Wednesday, August 23, 2006

the customer is the queen!

I walked into a sweet store today – bright and nice – and I observed.

----- the shining white marble floor being constantly mopped-to-shine by an elderly looking gentlemen.. Bright lights all over – it hit the eyes so bright you couldn't make out wherefrom the lights are being thrown at you. Beautiful cakes of a variety of sweets – symmetrically arranged in their own stacks – apart from the bland square, round and the rectangle, I find the cylindrical, the diamond shaped, the apple shaped and the multi-colored more interesting. I find the usual pyramids of yellow and white shorter today, some popular ones finished to their last few pieces.

I go to the longest counter in front of me. The bespectacled look of the pot bellied gentlemen behind it makes me feel uneasy – he doesn't look like a typical salesperson – cheerful and welcoming. His appearance gave me an impression of an accountant – thick glasses on his nose – difficult-to-smile thick lips –like the one who would constantly pore over dull, dry numbers all day and bingo! be happy to find the unbalanced figure of five rupees twenty-five paisa amongst the pages and pages of printed data.

Anyways, I estimate my pieces of gulab jamun and barfi cubes to mutter out over the counter. Six gulab jamus, six pieces of kaju barfis and six buniya laddus I say pointing at the bright yellow balls with little white skirts. Haan he nods with a hindi whisper, and packs off for the lady before me – aur kya rakhu medam – his hand half way up in the air to take the single brown note the lady is offering. I repeat my order again - Six gulab jamus, six kaju barfis – missing out the buniyas purposefully – Dad reminded me to get as little mithais as possible – I like swiss rolls and some fruitcake maybe – not much mithai – he'd said. I wait as the literal gentle man, slowly and unwillingly pick a small branded box of his - while I get impatient. I feel him lulling over something.

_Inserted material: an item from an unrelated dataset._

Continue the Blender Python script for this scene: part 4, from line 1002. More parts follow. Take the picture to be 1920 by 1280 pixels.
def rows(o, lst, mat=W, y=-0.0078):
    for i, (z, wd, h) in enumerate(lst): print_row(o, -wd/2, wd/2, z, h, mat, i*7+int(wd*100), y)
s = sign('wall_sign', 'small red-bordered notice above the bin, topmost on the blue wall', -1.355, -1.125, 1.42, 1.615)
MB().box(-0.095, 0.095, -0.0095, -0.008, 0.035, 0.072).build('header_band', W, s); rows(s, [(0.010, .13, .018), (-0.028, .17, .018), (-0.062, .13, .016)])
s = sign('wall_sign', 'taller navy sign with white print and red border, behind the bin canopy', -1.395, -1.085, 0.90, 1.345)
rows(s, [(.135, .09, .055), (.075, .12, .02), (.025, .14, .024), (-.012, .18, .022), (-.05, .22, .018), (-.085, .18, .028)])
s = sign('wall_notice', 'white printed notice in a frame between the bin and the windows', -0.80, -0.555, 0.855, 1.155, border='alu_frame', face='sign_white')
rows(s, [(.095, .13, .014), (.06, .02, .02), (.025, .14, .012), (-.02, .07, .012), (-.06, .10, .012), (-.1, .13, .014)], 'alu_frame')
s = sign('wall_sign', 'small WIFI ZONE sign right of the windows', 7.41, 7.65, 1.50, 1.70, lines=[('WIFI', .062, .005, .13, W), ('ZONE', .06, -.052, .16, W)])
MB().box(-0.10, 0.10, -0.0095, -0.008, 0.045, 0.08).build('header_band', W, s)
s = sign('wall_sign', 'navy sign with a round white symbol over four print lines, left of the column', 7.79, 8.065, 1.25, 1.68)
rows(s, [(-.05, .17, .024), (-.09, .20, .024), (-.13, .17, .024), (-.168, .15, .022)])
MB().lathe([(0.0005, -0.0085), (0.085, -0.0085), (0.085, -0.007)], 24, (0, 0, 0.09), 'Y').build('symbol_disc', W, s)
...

One more customer hustle bustles in with her bored-by-shopping hubby, which I could see from the look on his face and more prominently the heavy white polythene bags slung on both hands. Two kilos please, I would order the variety, and you pack please, she orders in English as she surfs the well lit display. The lousy old man keep down the small box he'd opened for me and is energized to fill a kilo in each of his large boxes.

I throw both my hands in air with disgust and walk out of the place.

Two buildings down, I walk in another sweet shop, order my stuff, have it packed nicely and come back home satisfied – with the extra buniyas I had dropped off the list. But I'd never go to the brightly lit irritating store again which had gained my trust and confidence on my last visit. I'd stop few of my friends from going there. And I'd not order a few kilos if I wanted it some day. Rather, I'd walk to a smaller store two buildings down.

This made me reflect back to my marketing lecture days. And I conclude how true it was that we studied - it's the attitude and the warmth that differentiates and not the product you sell or how big your store is. It’s because I can get the chef, and I can get the right ingredients – to make the best buniyas in town - it's copycat-able ----- but just think – if I swagger to you as a customer each time I pass a buniya ball over the counter – how many of you would come back to me again?

This is what they teach us at B-schools and they teach us right. Customer is the Queen! If you walk into big names like Wal-Mart and Mc-Donald's they say, every customer counts – because you never know!

At last, it is not a good laddu, not a good chef, not bright white lights, not the colorful display, not the free welcome drink that brings in the customer – it's her state of mind when she leaves the store that brings her foot naturally back to your door to get that feeling with the product again – mind you, not the product – but the state of mind – the perception – and the feeling, is what gets the customer back. If she has that satisfied curve on her face when she walks out your door, go home my friend and sleep tonight – she's will come back again!

The question each salespeople need to ask themselves before the customer walks out that door of his - with or without a purchase is – will she come back again? Will she refer me or my product to one more friend? Because it all makes sense - and a very relevant business sense - it would not just reduce your cost line in saving money to reach new customers, it would definitely add value to your Brand and ultimately hit the more critical revenue numbers.

Note: I have used a she throughout this write up to refer to the Customer – as from a recent survey I read in one of the papers, more and more of the wallet share is moving to the gentler and the more emotional hand. In this new scenario, I strongly believe that we need to touch the feeling, the minds and the softer side of the customer sentiment ever more so often and more deeply than we have ever done before - because whatever preaching we give of new fundas in marketing, the base reality remains - - - the Customer is the Queen!